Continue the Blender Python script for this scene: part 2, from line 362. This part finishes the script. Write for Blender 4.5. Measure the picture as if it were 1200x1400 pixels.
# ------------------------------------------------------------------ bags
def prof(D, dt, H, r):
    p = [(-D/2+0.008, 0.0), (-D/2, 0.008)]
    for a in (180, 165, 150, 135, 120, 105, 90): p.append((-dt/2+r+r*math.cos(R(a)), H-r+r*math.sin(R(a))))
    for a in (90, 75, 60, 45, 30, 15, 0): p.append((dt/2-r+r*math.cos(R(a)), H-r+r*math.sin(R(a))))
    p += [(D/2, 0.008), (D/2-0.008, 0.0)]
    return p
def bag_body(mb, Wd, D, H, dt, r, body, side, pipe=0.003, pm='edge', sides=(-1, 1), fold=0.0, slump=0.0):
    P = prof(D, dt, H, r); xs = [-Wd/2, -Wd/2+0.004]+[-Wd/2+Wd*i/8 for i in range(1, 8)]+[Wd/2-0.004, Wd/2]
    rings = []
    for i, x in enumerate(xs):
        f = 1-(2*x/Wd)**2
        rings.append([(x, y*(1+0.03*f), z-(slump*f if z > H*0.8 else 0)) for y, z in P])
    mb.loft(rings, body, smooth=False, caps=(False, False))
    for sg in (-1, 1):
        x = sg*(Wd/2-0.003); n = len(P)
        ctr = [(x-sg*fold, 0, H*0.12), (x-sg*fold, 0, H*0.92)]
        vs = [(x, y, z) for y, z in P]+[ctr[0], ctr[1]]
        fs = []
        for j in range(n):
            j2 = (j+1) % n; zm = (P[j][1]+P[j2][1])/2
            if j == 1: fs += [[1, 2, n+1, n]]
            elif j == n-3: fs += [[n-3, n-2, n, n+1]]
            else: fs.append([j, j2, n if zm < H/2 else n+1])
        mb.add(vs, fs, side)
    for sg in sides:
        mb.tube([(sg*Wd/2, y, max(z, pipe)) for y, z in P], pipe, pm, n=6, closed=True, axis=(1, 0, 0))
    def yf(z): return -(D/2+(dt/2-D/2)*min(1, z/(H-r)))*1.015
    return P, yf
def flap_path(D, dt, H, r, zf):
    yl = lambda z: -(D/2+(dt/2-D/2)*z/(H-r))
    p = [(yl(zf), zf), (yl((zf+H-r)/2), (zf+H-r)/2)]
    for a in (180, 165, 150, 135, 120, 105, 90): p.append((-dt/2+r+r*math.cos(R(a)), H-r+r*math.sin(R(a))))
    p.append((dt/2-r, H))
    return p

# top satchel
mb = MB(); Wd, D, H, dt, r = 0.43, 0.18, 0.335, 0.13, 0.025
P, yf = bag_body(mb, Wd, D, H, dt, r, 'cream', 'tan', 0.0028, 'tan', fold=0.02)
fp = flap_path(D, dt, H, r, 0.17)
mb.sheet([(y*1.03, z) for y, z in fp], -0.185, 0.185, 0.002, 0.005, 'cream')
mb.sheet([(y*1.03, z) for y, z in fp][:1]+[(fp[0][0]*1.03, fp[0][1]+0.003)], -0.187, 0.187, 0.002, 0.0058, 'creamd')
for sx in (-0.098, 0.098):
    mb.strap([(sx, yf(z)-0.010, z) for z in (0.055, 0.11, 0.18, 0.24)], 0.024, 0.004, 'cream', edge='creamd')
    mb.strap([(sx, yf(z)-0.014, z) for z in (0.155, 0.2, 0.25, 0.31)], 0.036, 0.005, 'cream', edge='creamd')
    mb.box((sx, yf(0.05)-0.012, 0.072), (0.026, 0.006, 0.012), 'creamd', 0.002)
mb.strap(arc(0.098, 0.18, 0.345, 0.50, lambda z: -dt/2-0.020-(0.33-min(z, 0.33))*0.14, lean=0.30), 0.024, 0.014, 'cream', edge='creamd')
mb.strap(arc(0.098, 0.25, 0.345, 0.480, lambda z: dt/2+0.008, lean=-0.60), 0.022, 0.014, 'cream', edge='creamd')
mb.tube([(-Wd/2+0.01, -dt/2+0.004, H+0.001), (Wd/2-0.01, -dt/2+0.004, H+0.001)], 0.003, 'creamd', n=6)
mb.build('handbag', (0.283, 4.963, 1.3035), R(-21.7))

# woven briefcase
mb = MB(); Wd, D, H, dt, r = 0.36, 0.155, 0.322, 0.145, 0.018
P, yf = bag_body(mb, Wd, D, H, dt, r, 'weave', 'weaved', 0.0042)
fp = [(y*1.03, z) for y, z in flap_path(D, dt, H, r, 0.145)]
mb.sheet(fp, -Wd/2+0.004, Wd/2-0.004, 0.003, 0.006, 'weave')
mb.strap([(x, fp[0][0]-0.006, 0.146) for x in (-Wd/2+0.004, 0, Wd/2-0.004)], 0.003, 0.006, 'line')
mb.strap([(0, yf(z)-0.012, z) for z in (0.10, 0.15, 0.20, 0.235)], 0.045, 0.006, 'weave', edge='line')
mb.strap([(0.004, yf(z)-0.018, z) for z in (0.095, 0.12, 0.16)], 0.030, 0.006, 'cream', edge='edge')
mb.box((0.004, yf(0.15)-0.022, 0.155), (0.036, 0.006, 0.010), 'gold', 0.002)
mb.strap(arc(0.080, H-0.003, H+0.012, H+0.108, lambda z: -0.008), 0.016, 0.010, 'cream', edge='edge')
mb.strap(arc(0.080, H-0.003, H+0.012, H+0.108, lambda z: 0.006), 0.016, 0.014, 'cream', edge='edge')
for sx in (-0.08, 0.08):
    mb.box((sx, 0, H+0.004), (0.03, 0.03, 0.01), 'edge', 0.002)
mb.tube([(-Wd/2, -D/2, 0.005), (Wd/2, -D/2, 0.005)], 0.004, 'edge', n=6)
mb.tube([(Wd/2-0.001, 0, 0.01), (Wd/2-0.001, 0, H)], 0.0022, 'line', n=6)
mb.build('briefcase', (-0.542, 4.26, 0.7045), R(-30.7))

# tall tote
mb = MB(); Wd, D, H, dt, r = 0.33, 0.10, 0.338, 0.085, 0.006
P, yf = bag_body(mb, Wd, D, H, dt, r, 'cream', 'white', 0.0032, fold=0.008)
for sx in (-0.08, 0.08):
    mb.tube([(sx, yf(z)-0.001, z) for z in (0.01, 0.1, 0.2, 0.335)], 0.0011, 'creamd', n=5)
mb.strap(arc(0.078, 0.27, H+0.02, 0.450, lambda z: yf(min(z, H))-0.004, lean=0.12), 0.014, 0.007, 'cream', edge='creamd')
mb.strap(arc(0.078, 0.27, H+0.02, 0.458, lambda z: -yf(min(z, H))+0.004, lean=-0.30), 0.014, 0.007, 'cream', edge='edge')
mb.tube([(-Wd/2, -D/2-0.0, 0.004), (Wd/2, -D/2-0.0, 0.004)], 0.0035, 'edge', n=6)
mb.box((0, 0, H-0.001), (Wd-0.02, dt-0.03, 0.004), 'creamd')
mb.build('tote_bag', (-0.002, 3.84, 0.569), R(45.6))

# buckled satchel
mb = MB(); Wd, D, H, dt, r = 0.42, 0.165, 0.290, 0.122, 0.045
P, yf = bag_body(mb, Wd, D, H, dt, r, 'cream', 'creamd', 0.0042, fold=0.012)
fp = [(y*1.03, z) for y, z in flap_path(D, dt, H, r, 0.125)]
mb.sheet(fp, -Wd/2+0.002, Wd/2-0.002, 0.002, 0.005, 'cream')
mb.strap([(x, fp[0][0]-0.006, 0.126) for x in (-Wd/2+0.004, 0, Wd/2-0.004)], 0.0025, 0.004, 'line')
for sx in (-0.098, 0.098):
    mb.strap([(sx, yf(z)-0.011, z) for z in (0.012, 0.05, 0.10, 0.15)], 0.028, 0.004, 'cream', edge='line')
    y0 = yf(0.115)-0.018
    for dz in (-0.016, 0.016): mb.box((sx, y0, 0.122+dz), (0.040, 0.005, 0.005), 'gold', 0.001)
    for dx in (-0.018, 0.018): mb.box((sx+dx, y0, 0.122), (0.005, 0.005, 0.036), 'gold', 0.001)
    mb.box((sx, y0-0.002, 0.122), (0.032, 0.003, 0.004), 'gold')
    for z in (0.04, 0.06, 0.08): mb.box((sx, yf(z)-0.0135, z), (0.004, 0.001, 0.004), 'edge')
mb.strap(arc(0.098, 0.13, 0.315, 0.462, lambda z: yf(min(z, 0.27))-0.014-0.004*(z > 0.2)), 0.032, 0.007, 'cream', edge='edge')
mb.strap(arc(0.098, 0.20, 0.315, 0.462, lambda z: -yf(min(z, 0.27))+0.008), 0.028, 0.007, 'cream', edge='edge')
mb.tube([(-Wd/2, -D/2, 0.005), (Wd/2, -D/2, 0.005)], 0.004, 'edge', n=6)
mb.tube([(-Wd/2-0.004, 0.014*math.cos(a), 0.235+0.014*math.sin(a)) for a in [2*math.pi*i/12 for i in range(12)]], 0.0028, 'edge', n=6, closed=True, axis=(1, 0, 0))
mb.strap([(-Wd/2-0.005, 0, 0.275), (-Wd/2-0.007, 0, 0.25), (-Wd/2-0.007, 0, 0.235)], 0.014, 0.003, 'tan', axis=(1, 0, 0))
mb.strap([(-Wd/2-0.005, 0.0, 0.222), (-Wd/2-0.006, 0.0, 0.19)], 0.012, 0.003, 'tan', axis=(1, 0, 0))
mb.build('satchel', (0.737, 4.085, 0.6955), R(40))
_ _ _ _
Exact duplication is required for the lines above, from the line that contains "0.002, 0.0058, 'creamd')" to the line that contains "mb.build('handbag', (0.283, 4.963, 1.3035), R(-21.7))", inclusive; omit all others.

> Reply to the exercise:
mb.sheet([(y*1.03, z) for y, z in fp][:1]+[(fp[0][0]*1.03, fp[0][1]+0.003)], -0.187, 0.187, 0.002, 0.0058, 'creamd')
for sx in (-0.098, 0.098):
    mb.strap([(sx, yf(z)-0.010, z) for z in (0.055, 0.11, 0.18, 0.24)], 0.024, 0.004, 'cream', edge='creamd')
    mb.strap([(sx, yf(z)-0.014, z) for z in (0.155, 0.2, 0.25, 0.31)], 0.036, 0.005, 'cream', edge='creamd')
    mb.box((sx, yf(0.05)-0.012, 0.072), (0.026, 0.006, 0.012), 'creamd', 0.002)
mb.strap(arc(0.098, 0.18, 0.345, 0.50, lambda z: -dt/2-0.020-(0.33-min(z, 0.33))*0.14, lean=0.30), 0.024, 0.014, 'cream', edge='creamd')
mb.strap(arc(0.098, 0.25, 0.345, 0.480, lambda z: dt/2+0.008, lean=-0.60), 0.022, 0.014, 'cream', edge='creamd')
mb.tube([(-Wd/2+0.01, -dt/2+0.004, H+0.001), (Wd/2-0.01, -dt/2+0.004, H+0.001)], 0.003, 'creamd', n=6)
mb.build('handbag', (0.283, 4.963, 1.3035), R(-21.7))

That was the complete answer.